RAW DATA:
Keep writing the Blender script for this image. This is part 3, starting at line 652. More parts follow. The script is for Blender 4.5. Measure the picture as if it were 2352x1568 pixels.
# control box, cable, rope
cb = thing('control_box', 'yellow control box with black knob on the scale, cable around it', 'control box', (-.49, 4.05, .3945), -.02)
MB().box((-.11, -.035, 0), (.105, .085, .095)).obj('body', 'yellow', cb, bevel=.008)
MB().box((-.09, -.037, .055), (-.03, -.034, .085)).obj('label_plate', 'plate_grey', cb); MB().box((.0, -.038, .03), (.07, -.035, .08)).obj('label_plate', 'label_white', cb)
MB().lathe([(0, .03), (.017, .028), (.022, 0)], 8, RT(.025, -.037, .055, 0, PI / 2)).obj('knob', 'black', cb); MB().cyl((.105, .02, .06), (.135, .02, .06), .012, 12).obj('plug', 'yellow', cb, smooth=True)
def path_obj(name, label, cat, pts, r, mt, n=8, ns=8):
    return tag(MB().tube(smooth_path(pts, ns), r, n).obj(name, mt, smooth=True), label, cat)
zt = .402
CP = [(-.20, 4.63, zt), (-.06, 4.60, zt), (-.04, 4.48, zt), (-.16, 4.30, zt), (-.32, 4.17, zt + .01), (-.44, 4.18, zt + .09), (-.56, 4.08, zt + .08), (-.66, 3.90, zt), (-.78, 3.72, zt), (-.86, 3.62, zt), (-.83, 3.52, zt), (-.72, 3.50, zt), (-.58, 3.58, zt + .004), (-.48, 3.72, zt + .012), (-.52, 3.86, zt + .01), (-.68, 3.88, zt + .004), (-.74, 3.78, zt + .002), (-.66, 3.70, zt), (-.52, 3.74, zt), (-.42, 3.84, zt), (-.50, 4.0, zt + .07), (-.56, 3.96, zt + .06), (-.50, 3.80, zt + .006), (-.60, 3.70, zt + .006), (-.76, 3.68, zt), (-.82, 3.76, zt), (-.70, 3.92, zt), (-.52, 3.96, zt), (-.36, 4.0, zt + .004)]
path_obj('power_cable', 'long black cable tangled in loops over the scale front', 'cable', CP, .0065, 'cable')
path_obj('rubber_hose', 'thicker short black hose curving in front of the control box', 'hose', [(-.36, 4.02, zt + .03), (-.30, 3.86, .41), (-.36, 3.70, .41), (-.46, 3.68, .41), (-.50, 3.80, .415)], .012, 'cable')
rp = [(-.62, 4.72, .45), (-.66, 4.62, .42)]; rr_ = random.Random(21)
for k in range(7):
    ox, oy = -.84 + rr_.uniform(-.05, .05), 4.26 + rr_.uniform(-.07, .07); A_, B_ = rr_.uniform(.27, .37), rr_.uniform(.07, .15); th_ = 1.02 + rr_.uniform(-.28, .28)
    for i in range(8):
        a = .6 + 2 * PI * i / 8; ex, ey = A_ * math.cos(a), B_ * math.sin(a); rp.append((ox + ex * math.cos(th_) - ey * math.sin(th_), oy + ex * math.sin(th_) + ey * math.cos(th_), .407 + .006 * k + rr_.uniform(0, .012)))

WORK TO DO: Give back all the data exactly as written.

TASK SOLUTION:
Keep writing the Blender script for this image. This is part 3, starting at line 652. More parts follow. The script is for Blender 4.5. Measure the picture as if it were 2352x1568 pixels.
# control box, cable, rope
cb = thing('control_box', 'yellow control box with black knob on the scale, cable around it', 'control box', (-.49, 4.05, .3945), -.02)
MB().box((-.11, -.035, 0), (.105, .085, .095)).obj('body', 'yellow', cb, bevel=.008)
MB().box((-.09, -.037, .055), (-.03, -.034, .085)).obj('label_plate', 'plate_grey', cb); MB().box((.0, -.038, .03), (.07, -.035, .08)).obj('label_plate', 'label_white', cb)
MB().lathe([(0, .03), (.017, .028), (.022, 0)], 8, RT(.025, -.037, .055, 0, PI / 2)).obj('knob', 'black', cb); MB().cyl((.105, .02, .06), (.135, .02, .06), .012, 12).obj('plug', 'yellow', cb, smooth=True)
def path_obj(name, label, cat, pts, r, mt, n=8, ns=8):
    return tag(MB().tube(smooth_path(pts, ns), r, n).obj(name, mt, smooth=True), label, cat)
zt = .402
CP = [(-.20, 4.63, zt), (-.06, 4.60, zt), (-.04, 4.48, zt), (-.16, 4.30, zt), (-.32, 4.17, zt + .01), (-.44, 4.18, zt + .09), (-.56, 4.08, zt + .08), (-.66, 3.90, zt), (-.78, 3.72, zt), (-.86, 3.62, zt), (-.83, 3.52, zt), (-.72, 3.50, zt), (-.58, 3.58, zt + .004), (-.48, 3.72, zt + .012), (-.52, 3.86, zt + .01), (-.68, 3.88, zt + .004), (-.74, 3.78, zt + .002), (-.66, 3.70, zt), (-.52, 3.74, zt), (-.42, 3.84, zt), (-.50, 4.0, zt + .07), (-.56, 3.96, zt + .06), (-.50, 3.80, zt + .006), (-.60, 3.70, zt + .006), (-.76, 3.68, zt), (-.82, 3.76, zt), (-.70, 3.92, zt), (-.52, 3.96, zt), (-.36, 4.0, zt + .004)]
path_obj('power_cable', 'long black cable tangled in loops over the scale front', 'cable', CP, .0065, 'cable')
path_obj('rubber_hose', 'thicker short black hose curving in front of the control box', 'hose', [(-.36, 4.02, zt + .03), (-.30, 3.86, .41), (-.36, 3.70, .41), (-.46, 3.68, .41), (-.50, 3.80, .415)], .012, 'cable')
rp = [(-.62, 4.72, .45), (-.66, 4.62, .42)]; rr_ = random.Random(21)
for k in range(7):
    ox, oy = -.84 + rr_.uniform(-.05, .05), 4.26 + rr_.uniform(-.07, .07); A_, B_ = rr_.uniform(.27, .37), rr_.uniform(.07, .15); th_ = 1.02 + rr_.uniform(-.28, .28)
    for i in range(8):
        a = .6 + 2 * PI * i / 8; ex, ey = A_ * math.cos(a), B_ * math.sin(a); rp.append((ox + ex * math.cos(th_) - ey * math.sin(th_), oy + ex * math.sin(th_) + ey * math.cos(th_), .407 + .006 * k + rr_.uniform(0, .012)))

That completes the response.